Однако неудача, постигшая Маркса при попытке стоимость подсчитать, показать, как она трансформируется в рыночную цену, подтвердила, насколько сложна зависимость между Wuеrde и Preis. Ведь надо как-то учесть и бывшие, так называемые «мертвые» стоимости, ставшие капиталом! Стрелы для добычи меховых шкурок-кун кто-то когда-то тоже изготовил – их же тоже нужно подсчитать! Металл для станков кто-то добывал, вез куда-то, плавил… Это все тоже надо как-то принимать в расчет, но как? Маркс, как известно, полагал, что в капитале сконцентрирована все та же украденная капиталистами прибавочная стоимость, выработанная прошлыми поколениями рабочих.
Но как насчет организационных талантов управляющих? И интуиции успешного предпринимателя, не говоря уже о стоимости, о цене самих денег – их же надо одолжить, и кто-то должен ими рискнуть… Всё это Маркс или, по крайней мере, марксисты считали чем-то неважным, несерьезным, они полагали, что централизованный государственный контроль как-то это все заменит, Госплан с Госснабом все рассудят, все запланируют, все распределят – лучше всяких капиталистов… Не нужны народу паразиты-посредники!
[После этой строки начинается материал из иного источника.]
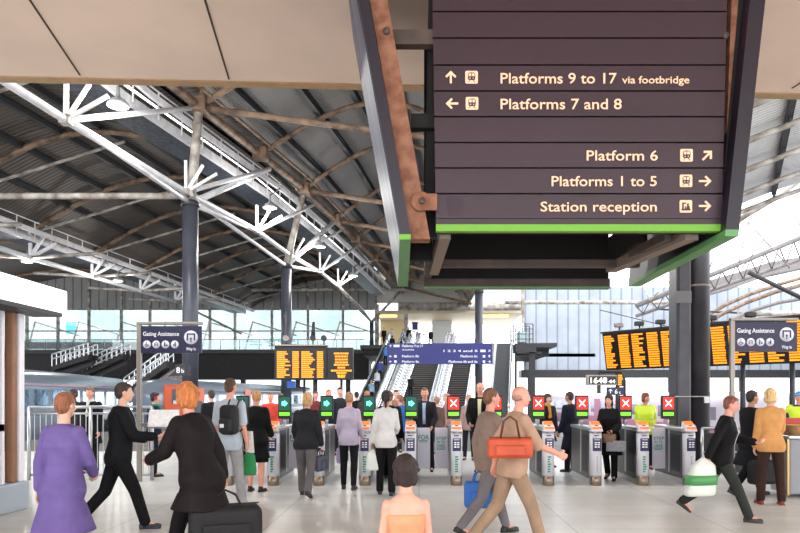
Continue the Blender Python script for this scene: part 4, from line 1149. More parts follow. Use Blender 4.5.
# ================================================================= DEPARTURE BOARDS
def led_rows(x0, x1, z0, z1, n, y, rnd, fill=(.55, 1), cols=1, gap=.1):
    """rows of broken amber dashes like far-off lines of lettering"""
    mb = MB(); dz = (z1 - z0) / n
    for i in range(n):
        z = z1 - (i + .5) * dz; L = (x1 - x0) * rnd.uniform(*fill); x = x0
        while x < x0 + L - .01:
            w = rnd.uniform(.05, .17) * (x1 - x0)
            w = min(w, x0 + L - x); mb.box(x, y - .006, z - dz * .33, x + w * .88, y, z + dz * .33); x += w
    return mb
rnd = random.Random(3)
by = 26.0
t = thing('departure_board', 'double departure board with amber lines on a post left of the stairs', 'departure board', (XP(301, by), by, 0))
MB().bbox(XP(274.5, by), by, ZP(380, by), XP(326.8, by), by + .3, ZP(346, by), .02).build('housing', m_black, t)
for a, b in ((276, 299.5), (300.5, 325.5)):
    s = MB().box(XP(a, by), by - .008, ZP(378.5, by), XP(b, by), by - .001, ZP(348.5, by)).build('screen', mat('screen_black', (10, 9, 10), .3), t)
    led_rows(XP(a + 16.5, by), XP(a + 23.3, by), ZP(378, by), ZP(351, by), 14, by - .009, rnd, (.9, 1)).build('led_text', m_amber, t)
    mb = merge(led_rows(XP(a + 1, by), XP(a + 15, by), ZP(378, by), ZP(351, by), 14, by - .009, rnd, (.5, 1)))
    mb.build('led_text', m_amber, t)
MB().box(XP(274, by), by - .1, ZP(346, by), XP(327, by), by + .4, ZP(344.6, by)).build('top_cover', m_frame, t)
MB().tube((XP(314.5, by), by + .2, 0), (XP(314.5, by), by + .2, ZP(379, by)), .09, n=10).build('post', m_dark, t)
MB().tube((XP(303.5, by), by + .2, 0), (XP(303.5, by), by + .2, ZP(379, by)), .05, n=10).build('post', m_dark, t)
t2 = thing('information_board', 'narrower amber message board right of the double departure board', 'information board', (XP(341, by), by, ZP(380, by)))
MB().bbox(XP(327.6, by), by, ZP(380, by), XP(353, by), by + .3, ZP(347.5, by), .02).build('housing', m_black, t2)
mb = MB()
for py, w in ((353.5, 15), (356.5, 13), (359.5, 13), (362.4, 13), (364.8, 15), (367.6, 8), (370.6, 21), (373, 10), (375.5, 8), (377, 7)):
    c = 341.5; zz = ZP(py, by); x = XP(c - w / 2, by); e = XP(c + w / 2, by)
    while x < e - .01:
        q = min(rnd.uniform(.05, .13), e - x); mb.box(x, by - .01, zz - .03, x + q * .86, by - .001, zz + .03); x += q
mb.build('led_text', m_amber, t2)
MB().tube((XP(341, by), by + .15, 0), (XP(341, by), by + .15, ZP(380, by)), .05, n=8).build('post', m_dark, t2)
for px, lb in ((286, 'small round loudspeaker on top of the double departure board at its left end'), (313, 'black loudspeaker on top of the double departure board'), (324, 'small camera at the right end of the double departure board')):
    p = P(px, 344.6, by + .1); tt = thing('loudspeaker', lb, 'loudspeaker', p)
    MB().tube(p, p + V((0, 0, .18)), .03, n=6).build('stalk', m_dark, tt); MB().tube(p + V((0, -.1, .24)), p + V((0, .14, .24)), .11, .09, n=12).build('horn', m_dark if px != 286 else m_grimy, tt)
    if px == 313: MB().tube(p + V((0, .02, .3)), p + V((.02, .02, .85)), .09, .05, n=10).build('antenna', m_dark, tt)
# small blue box and dark pole sign under the board
MB().box(XP(287, 27), 27, ZP(388, 27), XP(295, 27), 27.2, ZP(381, 27)).build('notice_board', mat('bright_blue_notice', (60, 110, 210), .4), label='small bright blue notice under the double departure board', cat='notice')

# big right board : own frame, turned and leaning
A = P(604, 352, 29.5); B = P(806, 343, 23.0)
d = (B - A); L = V((d.x, d.y, 0)).length; ang = math.atan2(d.y, d.x)
Hh = 1.56
bd = thing('departure_board', 'very wide amber departure board on dark poles behind the thick right column', 'departure board', (A.x, A.y, A.z))
bd.rotation_euler = (R(10), 0, ang)
def bb(mb, name, m, lab=None): 
    me = mb.mesh(name); o = bpy.data.objects.new(name, me); C.objects.link(o); o.parent = bd; me.materials.append(m)
    if lab: o['label'] = lab
    return o
bb(MB().bbox(0, 0, -Hh / 2, L, .28, Hh / 2, .02), 'housing', m_black)
bb(MB().box(-.05, -.03, Hh / 2, L + .05, .34, Hh / 2 + .07), 'top_cover', m_dark)
n = 6; uw = L / n
for i in range(n):
    x0 = i * uw
    bb(MB().box(x0 + .04, -.008, -Hh / 2 + .05, x0 + uw - .04, -.001, Hh / 2 - .06), 'screen', mat('screen_black'))
    if i < 5 or True:
        mb = merge(led_rows(x0 + .08, x0 + uw * .50, -Hh / 2 + .07, Hh / 2 - .10, 15, -.009, rnd, (.45, .95))); bb(mb, 'led_text', m_amber); mb = merge(led_rows(x0 + uw * .58, x0 + uw * .96, -Hh / 2 + .07, Hh / 2 - .10, 15, -.009, rnd, (.92, 1)))
        bb(mb, 'led_text', m_amber)
for u in (.08, .40, .74, .95):
    q = A + d * u
    o = MB().tube((q.x + .1, q.y + .25, 0), (q.x + .1, q.y + .25, q.z - .5), .09, n=10).build('support_pole', m_dark, label=f'dark pole holding up the wide amber board, {ORD[[.08, .40, .74, .95].index(u)]} from its left end', cat='pole')
for u, lb in ((.10, 'floodlight on the wide amber board near its left end'), (.22, 'camera on the wide amber board left of the thick column'), (.34, 'dark cylinder loudspeaker on the wide amber board'), (.60, 'camera on the wide amber board right of the thick column'), (.78, 'camera at the top of the wide amber board above the assistance sign')):
    q = A + d * u + V((0, .1, Hh / 2 + .06)); tt = thing('security_camera' if 'camera' in lb else 'floodlight' if 'flood' in lb else 'loudspeaker', lb, 'camera' if 'camera' in lb else 'light' if 'flood' in lb else 'loudspeaker', q)
    MB().tube(q - V((0, 0, .05)), q + V((0, 0, .2)), .035, n=6).build('stalk', m_dark, tt)
    MB().bbox(q.x - .2, q.y - .12, q.z + .16, q.x + .16, q.y + .12, q.z + .34, .04).build('body', m_grimy if 'flood' in lb else m_dark, tt)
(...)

А потому ни в какие формулы добавленной стоимости их можно не включать. Все равно конъюнктура рынка все перевернет, а она в свою очередь зависит от огромного числа факторов. В том числе других стоимостей – цен, взаимодействующих, играющих на рынке, определяющих баланс спроса и предложения в каждый отдельный момент.
Разумеется, Маркс, блестяще одаренный и образованный человек, не мог этого последнего обстоятельства не понимать. Но он предположил, что в идеальных условиях сбалансированного спроса и предложения прибавочную стоимость можно будет вычислить. Однако его расчет – в третьем томе «Капитала» – вызывает большие сомнения и, по большому счету, совершенно ничего не доказывает.